NASCAR? I enjoy the technology of the networks covering the sport for about five minutes, but when I hear the words “boogity, boogity boogity”….it’s time to fold laundry. Golf has some value. What could be better background for napping on a weekend afternoon, yet it is hard to compete with fishing shows and old Perry Mason reruns for background fostering perfect REM cycle naps. Ordinary time in sports is boring, but at least I am well rested and my laundry is folded.

Ordinary Time in the Church is not the same thing as “Jim’s Ordinary Time in Sports.” While Jim’s Ordinary Time may be boring and worth ignoring, the Ordinary Time in the Church is anything but boring. Ordinary Time in the Church covers some 34 weeks of the 52 week Church Year. It is interrupted by Lent and Easter, but Ordinary Time is where the real nuts and bolts of our journey through our year of faith lies.

It’s true, Christmas and Easter are the high points of the liturgical year, but they would not exist if it were not for the set up and stage created by going through the year, recalling and exploring the build up of the prophets and the journey of Jesus and his ministry. Christmas would not be as glorious without the longing and predicting of the Hebrew Scripture. Easter would mean far less, if it were not for the words, the healing and the teachings of Jesus.

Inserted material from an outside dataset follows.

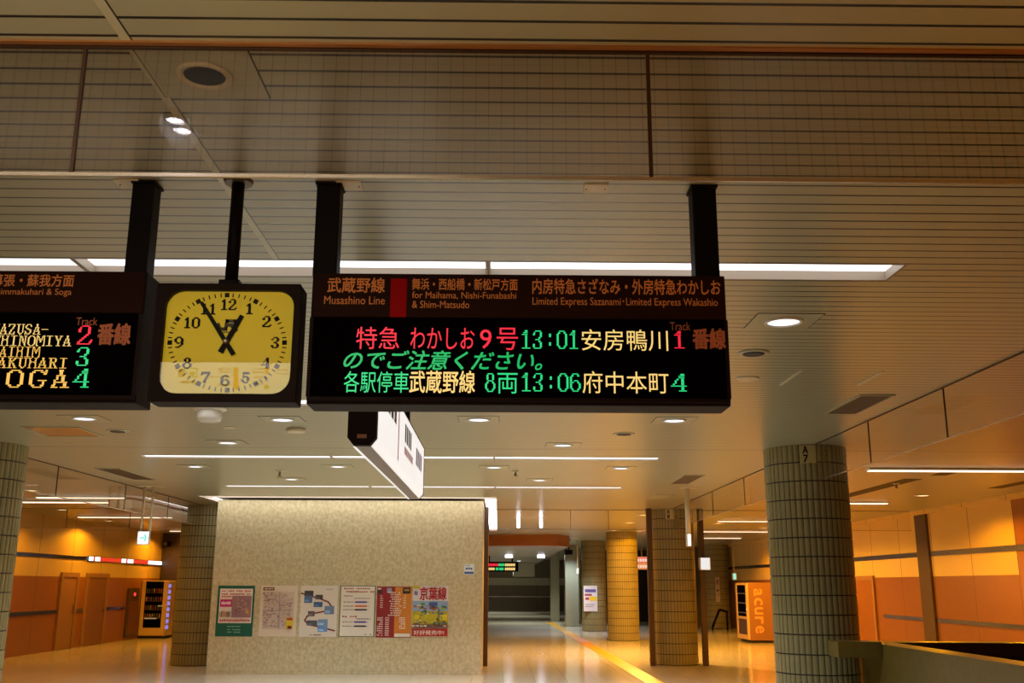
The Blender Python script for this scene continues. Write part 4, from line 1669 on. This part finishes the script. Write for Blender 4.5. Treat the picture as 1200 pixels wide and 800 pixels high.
for i in range(9):
    bl(i * .11, i * .11 + .08, .765 + rnd.uniform(0, .02), .80, ink(*rnd.choice([(206, 190, 170), (60, 80, 110), (170, 90, 50), (226, 210, 200)])))
bl(0, 1, .84, .985, ink(168, 20, 30))
tx('好評発売中!', .05, .9, .87, .96, ink(244, 214, 196), .012)
tx('京葉線', .2, .95, .03, .28, ink(176, 12, 30), .02)
tx('夏', .04, .14, .1, .2, ink(110, 70, 150), .04)
done()
# little blue and white label
bl, tx, ln, done = poster('small blue and white label high on the stone wall', 543.6, 555.6, 661, 673, ink(226, 228, 232), 'notices')
bl(.05, .95, .72, .95, ink(50, 96, 160))
bl(.08, .6, .1, .16, ink(120, 150, 190))
tx('案内', .15, .85, .28, .55, ink(60, 90, 140))
done()
# notice on the grey-brown column
root_y = 41.1 - .5
bl, tx, ln, done = poster('white notice with a yellow spot on the grey-brown column', 684, 700, 686, 716, ink(214, 208, 214), 'notices', root_y)
bl(.1, .9, .14, .26, ink(90, 80, 150))
bl(.08, .6, .32, .4, ink(150, 60, 70))
bl(.45, .95, .42, .60, ink(226, 190, 20))
bl(.12, .4, .46, .56, ink(170, 60, 50))
bl(.1, .8, .72, .75, ink(150, 146, 150))
bl(.1, .7, .8, .83, ink(150, 146, 150))
done()
bl, tx, ln, done = poster('tall pale notice on the shadowy tiled column', 838.5, 843.5, 676, 705, ink(190, 170, 160), 'notices', 43.495)
bl(.2, .8, .1, .3, ink(140, 110, 110))
bl(.3, .7, .5, .58, ink(40, 36, 36))
bl(.2, .8, .7, .74, ink(150, 130, 120))
done()

# ------------------------------------------------------------------ stair parapet
root = thing('stair_parapet', 'low olive stone parapet of the stairwell, beside the A 7 column', 'parapet', (0, 0, 0))
MB().box(4.46, 4.74, 2.0, 12.74, 0, 1.1, m_olive, .006).build('side_wall', root)
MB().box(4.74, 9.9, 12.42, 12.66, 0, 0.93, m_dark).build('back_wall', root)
MB().box(4.74, 9.9, 12.38, 12.68, 0.93, 1.1, mat('shaded_cap_brown', (36, 22, 12), .35), .008).build('back_cap', root)  # back wall and cap coloured dark for the shade inside the stairwell
MB().box(3.94, 4.455, 12.0, 12.35, 0.95, 1.125, m_olive, .008).build('end_block', root)

# ------------------------------------------------------------------ yellow tactile strip
mb = MB()
mty = mat('tactile_yellow', (196, 142, 14), .45)
A0, A1 = Vector((2.52, 50.5, 0)), Vector((2.93, 18.0, 0))
ax = (A1 - A0).normalized()
sd = Vector((-ax.y, ax.x, 0)) * .17
b = MB()
b.v += [tuple(v + Vector((0, 0, zz))) for zz in (0.0005, .006) for v in (A0 - sd, A1 - sd, A1 + sd, A0 + sd)]
for f_ in ((3, 2, 1, 0), (4, 5, 6, 7), (0, 1, 5, 4), (1, 2, 6, 5), (2, 3, 7, 6), (3, 0, 4, 7)):
    b.face(f_, mty)
for i in range(54):
    for k in (-.1, 0, .1):
        c = A0.lerp(A1, .45 + .55 * i / 54) + sd.normalized() * k
        b.bar(c + Vector((0, 0, .007)) - ax * .1, c + Vector((0, 0, .007)) + ax * .1, .03, .004, mty)
tag(b.build('tactile_paving'), 'yellow tactile guide strip along the polished floor', 'tactile strip', None, 'thing')


# ------------------------------------------------------------------ vending machines
def vending_left():
    root = thing('vending_machine', 'pale vending machine with a dark window beside the plum coloured wall', 'vending machine', ((ony(163.5, 715, 34.45).x + ony(194.5, 715, 34.45).x) / 2, 34.45, 0))
    w, d_, h_ = (ony(194.5, 715, 34.45).x - ony(163.5, 715, 34.45).x) / 2, .85, 1.86
    my = mat('machine_cream', (222, 188, 110), .4)
    b = MB()
    b.box(-w, w, .05, d_, .08, h_, my, .015)
    b.box(-w + .03, w - .03, .1, d_ - .05, 0, .08, m_dark)
    b.build('body', root)
    f = MB()
    f.box(-w + .02, -w + .14, 0, .05, .1, h_ - .02, my)
    f.box(w - .14, w - .02, 0, .05, .1, h_ - .02, my)
    f.box(-w + .14, w - .14, 0, .05, .1, .34, my)
    f.box(-w + .14, w - .14, 0, .05, h_ - .06, h_ - .02, m_dark)
    f.build('door', root)
    win = MB()
    win.box(-w + .14, w - .14, .03, .05, .34, h_ - .06, m_screen)
    wo = win.build('display_window', root)
    pr = MB()
    for r_ in range(4):
        z = .66 + r_ * .27
        pr.box(-w + .16, w - .16, .022, .03, z - .02, z, m_vent)
        for i in range(7):
            x = -w + .19 + i * (2 * w - .36) / 6.5
            c_ = rnd.choice([(150, 90, 50), (90, 90, 100), (160, 140, 110), (120, 40, 36), (70, 60, 50)])
            pr.lathe([(.025, z), (.025, z + .11), (.012, z + .14)], ink(*c_), 10, (x, .024, 0))
    pr.build('product_row', wo)
    sl = MB()
    sl.box(-w + .17, w - .3, .02, .03, .62, .66, glow('price_strip', (1, .6, .25), .5))
    sl.box(w - .28, w - .15, .02, .03, 1.02, 1.06, glow('price_strip_yellow', (1, .8, .25), .7))
    sl.build('price_strip', wo)
    s = MB()
    for i in range(8):
        s.box(w, w + .05, .08, .2, .3 + i * .19, .42 + i * .19, glow('violet_light', (.35, .28, .9), 1.3))
    s.build('side_light_strip', root)


vending_left()


def vending_right():
    root = thing('vending_machine', 'amber-lit vending machine with pale letters down its side', 'vending machine', (ony(879.5, 748, 32.7).x - .06, 32.7, 0))
    mo = mat('machine_orange', (146, 100, 58), .4)
    mw = mat('machine_white', (206, 170, 120), .4)
    D, L_, h_ = 1.05, 1.5, 1.86
    b = MB()
    b.box(.06, D, 0, L_, .08, h_, mo, .015)
    b.box(.1, D - .05, .05, L_ - .05, 0, .08, m_dark)
    b.build('body', root)
    f = MB()
    f.box(0, .06, 0, .13, .1, h_ - .02, mw)
    f.box(0, .06, L_ - .13, L_, .1, h_ - .02, mw)
    f.box(0, .06, .13, L_ - .13, .1, .24, mw)
    f.box(0, .06, .13, L_ - .13, .72, .8, mw)
    f.box(0, .06, .13, L_ - .13, h_ - .08, h_ - .02, mw)
    f.build('door', root)
    MB().box(.03, .06, .13, L_ - .13, .8, h_ - .08, m_screen).build('display_window', root)
    MB().box(.03, .06, .13, L_ - .13, .24, .72, mat('delivery_flap', (70, 42, 26), .4)).build('delivery_flap', root)
    g = MB()
    for i in range(3):
        g.box(.012, .03, .2, L_ - .2, .9 + i * .3, .93 + i * .3, mat('shelf_violet', (80, 76, 110), .4))
    g.box(-.004, .004, .02, .1, 1.0, 1.06, glow('coin_panel', (1, .75, .4), 1.5))
    g.box(-.004, .004, .02, .1, .9, .93, glow('coin_panel_red', (1, .3, .15), 1.2))
    g.build('control_panel', root)
    t = MB()
    # letters turned to read from top to bottom
    for i, ch in enumerate('acure'):
        zt_, zb_ = 1.66 - i * .285, 1.66 - i * .285 - .21
        t.text(ch, (lambda zt_, zb_: (lambda u, v: (.24 + .26 * v, -.003, zt_ + (zb_ - zt_) * u)))(zt_, zb_), mat('machine_lettering', (226, 150, 88), .5), .012)
    t.build('lettering', root)


vending_right()

# ------------------------------------------------------------------ things on the left wall
p0 = onx(147, 740, XL)
root = thing('hydrant_cabinet', 'slim brown fire hydrant cabinet with a red lamp by the vending machine', 'hydrant cabinet', (XL, 0, 0))
ya, yb_ = 32.2, 32.2
ya, yb_ = onx(146.5, 720, XL).y, onx(159, 720, XL).y
MB().box(0, .07, ya, yb_, .1, 1.62, m_brown, .008).build('body', root)
MB().box(.07, .078, ya + .1, yb_ - .1, .2, 1.2, mat('cabinet_door', (112, 66, 34), .4)).build('door', root)
MB().lathe([(.055, .078), (.05, .1), (.0001, .125)], glow('red_lamp', (1, .04, .04), 3.0), 16, (0, (ya + yb_) / 2, 1.42), 'X').build('lamp', root)
root = thing('reflected_sign_strip', 'glowing red and white strip imitating a reflected sign in the mirror band', 'painted reflection', (XL, 0, 0))
y0_, y1_ = onx(102, 655, XL).y, 36.15
MB().box(0, .05, y0_, y1_, 2.39, 2.53, m_black).build('case', root)
b = MB()
mrl, mwl, mol = glow('strip_red', (1, .05, .02), 1.3), glow('strip_white', (1, .95, .9), 2.6), glow('strip_orange', (1, .45, .12), 1.6)  # glow colours painted in for a sign's reflection in the mirror band
segs = [(0, .05, mwl), (.05, .07, mrl), (.07, .13, mwl), (.13, .40, mrl), (.40, .46, mwl), (.46, .48, mrl), (.48, .56, mwl), (.56, .78, mrl), (.78, 1.0, mwl)]
for (u0, u1, m) in segs:
    b.box(.05, .056, y0_ + (y1_ - y0_) * u0, y0_ + (y1_ - y0_) * u1, 2.40, 2.52, m)
b.build('face', root)
p = ony(195, 637, 36.0)
root = thing('wall_camera', 'small camera on the plum coloured wall above the vending machine', 'camera', (p.x, 36.2, p.z))
MB().box(-.1, .1, -.3, -.02, -.09, .09, m_black, .02).build('body', root)
MB().box(-.03, .03, -.06, 0, -.03, .03, m_steel).build('bracket', root)
MB().lathe([(.06, -.34), (.06, -.3)], m_vent, 16, (0, 0, 0), 'Y').build('lens', root)

# ------------------------------------------------------------------ far signs and fittings
def led_far():
    Y = 50.0
    X0_, X1_ = ony(566, 664, Y).x, ony(607.5, 664, Y).x
    Z0_, Z1_ = ony(590, 669.5, Y).z, ony(590, 658, Y).z
    root = thing('departure_board', 'small distant departure board with two coloured rows past the deep beam', 'departure board', (0, 0, 0))
    MB().box(X0_, X1_, Y, Y + .3, Z0_, Z1_, m_screen, .02).build('housing', root)
    b = MB()
    w, h_ = X1_ - X0_, Z1_ - Z0_
    for (v0, v1, seq) in ((.56, .82, ((.02, .42, m_red), (.44, .60, m_green), (.62, .92, m_amber))), (.14, .40, ((.04, .34, m_amber), (.36, .44, m_green), (.46, .60, m_green), (.62, .90, m_amber)))):
        for (u0, u1, m) in seq:
            k = u0
            while k < u1 - .02:
                b.quad([(X0_ + w * k, Y - .002, Z0_ + h_ * v0), (X0_ + w * (k + .035), Y - .002, Z0_ + h_ * v0), (X0_ + w * (k + .035), Y - .002, Z0_ + h_ * v1), (X0_ + w * k, Y - .002, Z0_ + h_ * v1)], m)
                k += .042
    b.build('led_text', root)
    for x in (X0_ + .3, X1_ - .3):
        MB().box(x - .04, x + .04, Y + .1, Y + .2, Z1_, 3.16, m_black).build('hanger_post', root)


led_far()


def lit_sign(lab, x0, x1, y0, y1, Y, faces, post=None, zc=ZC):
    a, c = ony(x0, y1, Y), ony(x1, y0, Y)
    root = thing('lit_sign', lab, 'sign', (0, 0, 0))
    MB().box(a.x, c.x, Y, Y + .18, a.z, c.z, m_white, .01).build('case', root)
    b = MB()
    for (v0, v1, m) in faces:
        b.box(a.x + .02, c.x - .02, Y - .006, Y, a.z + (c.z - a.z) * v0, a.z + (c.z - a.z) * v1, m)
    fo = b.build('face', root)
    t = MB()
    xm = (a.x + c.x) / 2
    hh = c.z - a.z
    if len(faces) > 1:
        for v0 in (.62, .14):
            for i in range(4):
                xa = a.x + .05 + (c.x - a.x - .1) * (i + .1) / 4
                xb = a.x + .05 + (c.x - a.x - .1) * (i + .85) / 4
                t.quad([(xa, Y - .009, a.z + hh * v0), (xb, Y - .009, a.z + hh * v0), (xb, Y - .009, a.z + hh * (v0 + .2)), (xa, Y - .009, a.z + hh * (v0 + .2))], glow('sign_pale_print', (1, .75, .6), 1.4))
        t.build('lettering', fo)
    if post is None:
        MB().box(xm - .02, xm + .02, Y + .06, Y + .10, c.z, zc, m_steel).build('hanger_post', root)
    else:
        MB().box(a.x, a.x + .1, Y + .18, Y + .26, a.z + .05, c.z - .05, m_brown).build('bracket', root)


lit_sign('red and orange lit sign in the dark gap behind the bright amber column', 745, 760, 652, 667, 38.0,
         ((.03, .48, glow('sign_glow_orange', (1, .3, .08), 1.3)), (.52, .97, glow('sign_glow_pink', (1, .22, .14), 1.4))))
lit_sign('plain white lit sign beside the amber column shutter guide', 820.5, 832.5, 653, 667.5, 23.2, ((.03, .97, m_lit),), post=False)
lit_sign('tiny green exit sign by the lettered vending machine', 859, 863, 671.5, 679, 40.0, ((.03, .97, glow('exit_glow', (.35, 1, .75), 1.4)),))
# ceiling camera over the passage
p = onz(660, 632, ZC)
q = ony(666.5, 647, p.y)
root = thing('ceiling_camera', 'black camera hanging on a rod over the passage', 'camera', (q.x, p.y, ZC))
MB().box(-.42, .06, -.35, .2, -.03, 0, m_dark).build('ceiling_plate', root)
MB().rod((0, 0, -.03), (0, 0, q.z - ZC + .1), .025, m_black).build('rod', root)
MB().bbox(-.16, .14, -.25, .2, q.z - ZC - .1, q.z - ZC + .1, m_black, .04).build('body', root)
# handrail on the dark stairs
root = thing('stair_handrail', 'dark handrail rising in the shadows beyond the white lit sign', 'handrail', (0, 0, 0))
h = MB()
pa, pb_ = ony(835, 735, 42.0), ony(843, 714, 42.0)
h.rod(pa, pb_, .05, m_black)
h.rod(pb_, pb_ + Vector((.35, 0, -.1)), .05, m_black)
h.rod(pb_ + Vector((.3, 0, -.1)), Vector((pb_.x + .3, 42.0, 0)), .04, m_black)
h.rod(pa, Vector((pa.x, 42.0, 0)), .04, m_black)
h.build('rail', root)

There’s a liturgical phrase “Progressive Solemnity.” It means that the liturgical year is set up to build up or progress to the high points with added solemnity while not ignoring the ordinary days of the year. In other words there would be no mountain if it were not for the plains. Ordinary Time in the Church is far from ordinary in the way we normally think. In these 34 weeks of Ordinary Time, we find the teachings of Jesus, the longing of the people, the miracles and the struggles of humanity and the process of redemption in God’s plan.

While I will suffer through Jim’s Ordinary Time in Sports, don’t ever think the Ordinary Time in the Church is ever simply ordinary.